Sammanfattning

Europe and the EU have played an influential role in the development and decision-making of the Group of Twenty (G-20). Europe’s influence in shaping the developments in the group and, more broadly, in global governance is, however, declining.

The G-20 Summit in Cannes provided Europe with an opportunity to re-assert its leadership. Its aspirations were, however, overshadowed by internal divisions heightened by the deepening European sovereign debt crisis.

Even prior to the current crisis, the increasing global competition and decrease in standing turned EU members inward-looking. Instead of a further Europeanization of foreign policy and external relations, many have observed a tendency to re-nationalize European policy-making.

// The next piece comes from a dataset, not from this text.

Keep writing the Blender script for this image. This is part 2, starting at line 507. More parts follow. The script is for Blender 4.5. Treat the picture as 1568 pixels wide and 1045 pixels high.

This tendency will make it increasingly difficult for Europe to secure its standing and adapt to the ongoing transition of the world’s economic and political power. Europe should reinvigorate its commitment to a joint external action as a matter of priority.

The key question for Europe is whether it will manage to Europeanize the G-20 and gear it towards the multilateral principles which lie at the heart of European integration; or whether we will see the opposite process, namely a ‘G-ization’ of the EU in the sense of major (European) powers dominating increasingly informal European and global decision-making.

It is in Europe’s interests to further institutionalize the G-20 and tie it to the formal multilateral architecture of the world economy and politics.